What it boils down to is this—it costs us a heavy slice of pride to admit that we’ve misplaced the honor due to God because at the end of the day, what we are holding is just frivolous and faltering fool’s gold.

I am called to be a living sacrifice. You are called to be a living sacrifice. We are called to pay this personal price. 

This process of exchange can be disorienting. In fact, change itself is disorienting. Yet, creating space through sacrifice will yield a reward so impactful we won’t be able to contain it or define it. For when we do, it allows us more freedom to say yes to God. But, it starts with a no. No to little g-gods in our life.

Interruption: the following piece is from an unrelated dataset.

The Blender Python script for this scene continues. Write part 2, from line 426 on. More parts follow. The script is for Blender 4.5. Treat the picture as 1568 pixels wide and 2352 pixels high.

What do you say? Is it time to make room? To purge little g-gods from your life? To put first things first and return order to its rightful place? Well, it starts with an exchange. Exchange the fool’s gold you’ve been adorning yourself with and let the God of the universe bestow a crown of beauty, the oil of gladness, and a garment of praise as the display of His splendor (Isaiah 61:3). 

Are you willing to pay the price? It’s definitely worth the cost!

Prayer:

Lord God, some days I look around and what I have in my hand is just fool’s gold. Things I’ve trusted in that don’t satisfy or honor you. Teach me how to lay them at your feet so I am free to say yes to you. In Jesus’ name, Amen.

Reflect and Respond:

What’s in your hand? Is it fool’s gold? Take some time to dig deep. Consider everything you exalt above God. Although these less than worship worthy entities sparkle in the light of day, they sting in the dark of night. And although they feed a hungry soul, they also sour in the stomach. They are fake, phony, and less than able to satisfy.

This week pray about one counterfeit Christ in your life. One that steals your joy and hinders your connection to the Creator. Offer it up. Humility is always the starting place for those of us who want to know God in a deeper way.

Hugs for a great week and remember, you are not alone. Be blessed as you cash in the counterfeit for the One who is worthy of worship.